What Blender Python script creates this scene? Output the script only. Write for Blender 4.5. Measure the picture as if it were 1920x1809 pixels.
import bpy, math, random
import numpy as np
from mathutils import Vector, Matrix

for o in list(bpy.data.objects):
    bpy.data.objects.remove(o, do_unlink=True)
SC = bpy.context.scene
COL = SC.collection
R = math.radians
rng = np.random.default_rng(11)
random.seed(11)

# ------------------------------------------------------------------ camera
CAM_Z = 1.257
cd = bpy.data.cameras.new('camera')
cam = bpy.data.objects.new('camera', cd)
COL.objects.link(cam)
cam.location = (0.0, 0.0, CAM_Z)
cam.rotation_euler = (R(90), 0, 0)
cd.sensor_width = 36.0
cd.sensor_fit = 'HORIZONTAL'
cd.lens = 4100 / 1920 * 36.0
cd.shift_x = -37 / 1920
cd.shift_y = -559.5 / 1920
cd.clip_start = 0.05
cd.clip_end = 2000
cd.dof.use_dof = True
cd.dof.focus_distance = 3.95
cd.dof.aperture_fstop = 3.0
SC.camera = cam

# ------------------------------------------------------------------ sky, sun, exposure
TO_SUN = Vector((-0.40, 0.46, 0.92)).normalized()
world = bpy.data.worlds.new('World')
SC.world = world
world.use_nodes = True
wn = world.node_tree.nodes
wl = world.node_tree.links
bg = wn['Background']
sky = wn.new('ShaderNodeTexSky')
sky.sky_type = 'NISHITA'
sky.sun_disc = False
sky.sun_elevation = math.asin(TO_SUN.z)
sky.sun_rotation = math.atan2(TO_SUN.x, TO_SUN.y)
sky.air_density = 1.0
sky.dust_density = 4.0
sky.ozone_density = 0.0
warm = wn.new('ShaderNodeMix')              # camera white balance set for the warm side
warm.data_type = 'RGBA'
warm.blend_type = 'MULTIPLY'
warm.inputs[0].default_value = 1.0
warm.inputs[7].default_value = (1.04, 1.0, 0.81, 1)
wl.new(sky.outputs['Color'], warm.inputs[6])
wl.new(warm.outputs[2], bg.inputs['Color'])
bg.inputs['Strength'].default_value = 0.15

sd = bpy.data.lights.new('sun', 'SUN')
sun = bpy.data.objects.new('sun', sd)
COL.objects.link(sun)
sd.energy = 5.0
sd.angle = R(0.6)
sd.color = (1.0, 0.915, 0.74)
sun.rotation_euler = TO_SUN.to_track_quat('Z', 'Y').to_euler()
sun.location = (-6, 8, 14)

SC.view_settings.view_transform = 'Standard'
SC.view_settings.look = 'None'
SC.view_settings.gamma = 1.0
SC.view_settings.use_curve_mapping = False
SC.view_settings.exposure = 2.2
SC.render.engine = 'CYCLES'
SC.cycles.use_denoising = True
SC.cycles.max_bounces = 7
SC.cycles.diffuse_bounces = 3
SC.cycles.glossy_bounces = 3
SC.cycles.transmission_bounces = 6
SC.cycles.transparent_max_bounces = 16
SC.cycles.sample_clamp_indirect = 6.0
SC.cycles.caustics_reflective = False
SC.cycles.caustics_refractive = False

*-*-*

Each line from the top of the material above through the line with "random.seed(11)" must be echoed exactly, and no other line.

■ **Response below**
What Blender Python script creates this scene? Output the script only. Write for Blender 4.5. Measure the picture as if it were 1920x1809 pixels.
import bpy, math, random
import numpy as np
from mathutils import Vector, Matrix

for o in list(bpy.data.objects):
    bpy.data.objects.remove(o, do_unlink=True)
SC = bpy.context.scene
COL = SC.collection
R = math.radians
rng = np.random.default_rng(11)
random.seed(11)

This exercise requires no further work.